Task details:
Reproduce every line of the material below, but drop the pictures.

Records with scene code
------------------------

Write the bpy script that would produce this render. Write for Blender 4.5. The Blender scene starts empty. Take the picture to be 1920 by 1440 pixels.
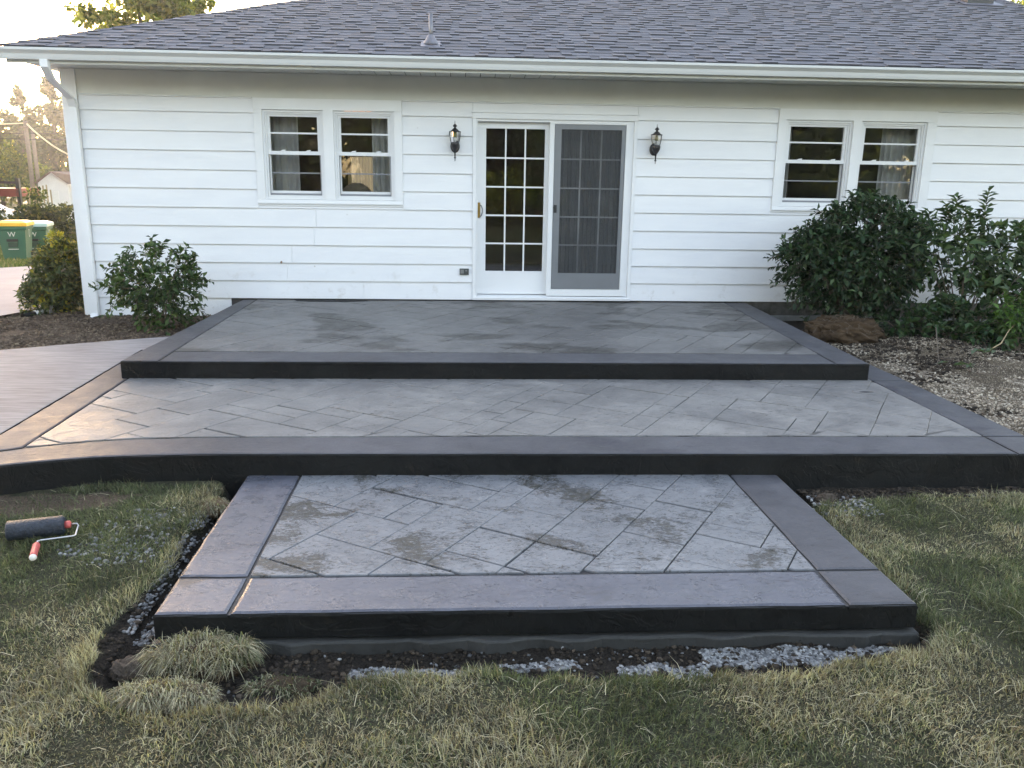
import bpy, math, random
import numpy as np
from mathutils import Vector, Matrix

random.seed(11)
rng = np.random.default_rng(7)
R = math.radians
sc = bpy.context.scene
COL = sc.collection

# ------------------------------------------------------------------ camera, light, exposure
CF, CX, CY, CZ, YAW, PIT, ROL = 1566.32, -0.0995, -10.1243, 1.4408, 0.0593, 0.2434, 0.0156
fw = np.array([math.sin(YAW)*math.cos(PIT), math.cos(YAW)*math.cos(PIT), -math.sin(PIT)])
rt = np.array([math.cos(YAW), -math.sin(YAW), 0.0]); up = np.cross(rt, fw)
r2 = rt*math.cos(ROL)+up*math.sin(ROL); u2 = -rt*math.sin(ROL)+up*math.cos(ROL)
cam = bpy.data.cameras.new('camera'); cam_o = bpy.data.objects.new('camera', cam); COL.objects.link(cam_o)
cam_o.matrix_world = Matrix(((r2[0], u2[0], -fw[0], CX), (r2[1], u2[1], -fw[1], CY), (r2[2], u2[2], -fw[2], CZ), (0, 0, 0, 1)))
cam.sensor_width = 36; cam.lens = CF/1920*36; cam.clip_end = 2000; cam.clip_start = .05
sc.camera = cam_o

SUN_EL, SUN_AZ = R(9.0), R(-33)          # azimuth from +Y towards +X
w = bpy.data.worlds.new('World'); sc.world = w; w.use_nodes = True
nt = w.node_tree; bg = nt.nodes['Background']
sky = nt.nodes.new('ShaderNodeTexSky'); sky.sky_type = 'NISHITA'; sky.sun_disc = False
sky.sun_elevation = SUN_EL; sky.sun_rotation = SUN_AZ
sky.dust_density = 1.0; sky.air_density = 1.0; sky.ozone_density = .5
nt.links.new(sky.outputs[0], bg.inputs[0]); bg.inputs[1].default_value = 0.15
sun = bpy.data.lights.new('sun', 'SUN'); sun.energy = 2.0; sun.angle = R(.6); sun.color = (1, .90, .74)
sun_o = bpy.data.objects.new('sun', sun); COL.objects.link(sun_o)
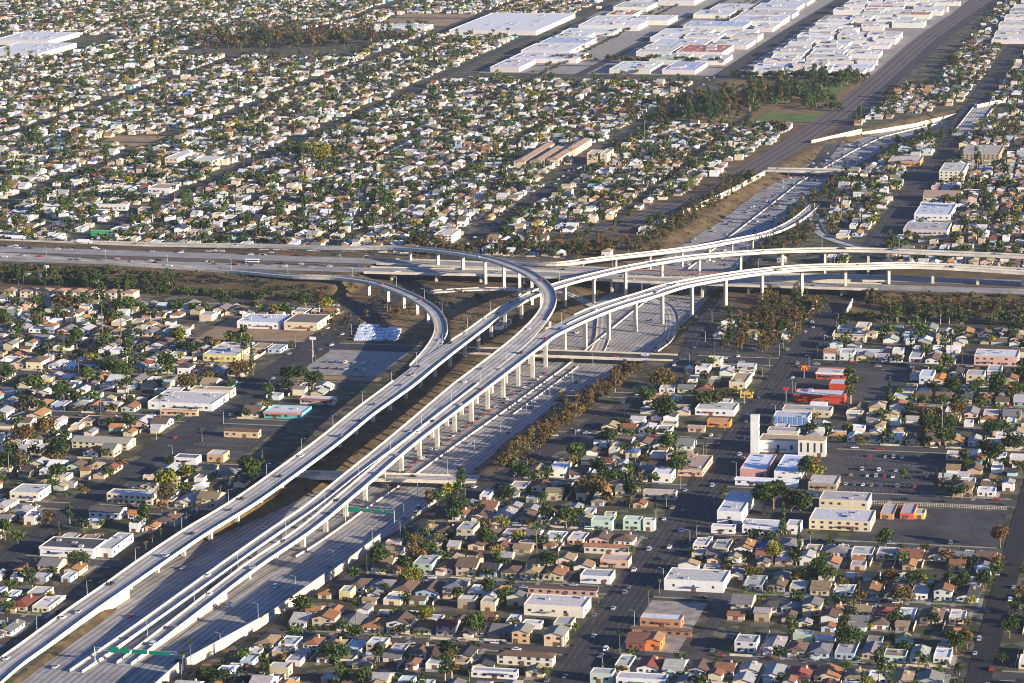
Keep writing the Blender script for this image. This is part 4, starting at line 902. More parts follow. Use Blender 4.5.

------------------------

Response to this task:
Write the bpy script that would produce this render. Write for Blender 4.5. The Blender scene starts empty. Take the picture to be 1920 by 1440 pixels.
import bpy, math, random
import numpy as np
from mathutils import Vector, Matrix

random.seed(11)
rng = np.random.default_rng(7)
R = math.radians
sc = bpy.context.scene
COL = sc.collection

# ------------------------------------------------------------------ camera, light, exposure
CF, CX, CY, CZ, YAW, PIT, ROL = 1566.32, -0.0995, -10.1243, 1.4408, 0.0593, 0.2434, 0.0156
fw = np.array([math.sin(YAW)*math.cos(PIT), math.cos(YAW)*math.cos(PIT), -math.sin(PIT)])
rt = np.array([math.cos(YAW), -math.sin(YAW), 0.0]); up = np.cross(rt, fw)
r2 = rt*math.cos(ROL)+up*math.sin(ROL); u2 = -rt*math.sin(ROL)+up*math.cos(ROL)
cam = bpy.data.cameras.new('camera'); cam_o = bpy.data.objects.new('camera', cam); COL.objects.link(cam_o)
cam_o.matrix_world = Matrix(((r2[0], u2[0], -fw[0], CX), (r2[1], u2[1], -fw[1], CY), (r2[2], u2[2], -fw[2], CZ), (0, 0, 0, 1)))
cam.sensor_width = 36; cam.lens = CF/1920*36; cam.clip_end = 2000; cam.clip_start = .05
sc.camera = cam_o

SUN_EL, SUN_AZ = R(9.0), R(-33)          # azimuth from +Y towards +X
w = bpy.data.worlds.new('World'); sc.world = w; w.use_nodes = True
nt = w.node_tree; bg = nt.nodes['Background']
sky = nt.nodes.new('ShaderNodeTexSky'); sky.sky_type = 'NISHITA'; sky.sun_disc = False
sky.sun_elevation = SUN_EL; sky.sun_rotation = SUN_AZ
sky.dust_density = 1.0; sky.air_density = 1.0; sky.ozone_density = .5
nt.links.new(sky.outputs[0], bg.inputs[0]); bg.inputs[1].default_value = 0.15
sun = bpy.data.lights.new('sun', 'SUN'); sun.energy = 2.0; sun.angle = R(.6); sun.color = (1, .90, .74)
sun_o = bpy.data.objects.new('sun', sun); COL.objects.link(sun_o)
Keep writing the Blender script for this image. This is part 4, starting at line 902. More parts follow. Use Blender 4.5.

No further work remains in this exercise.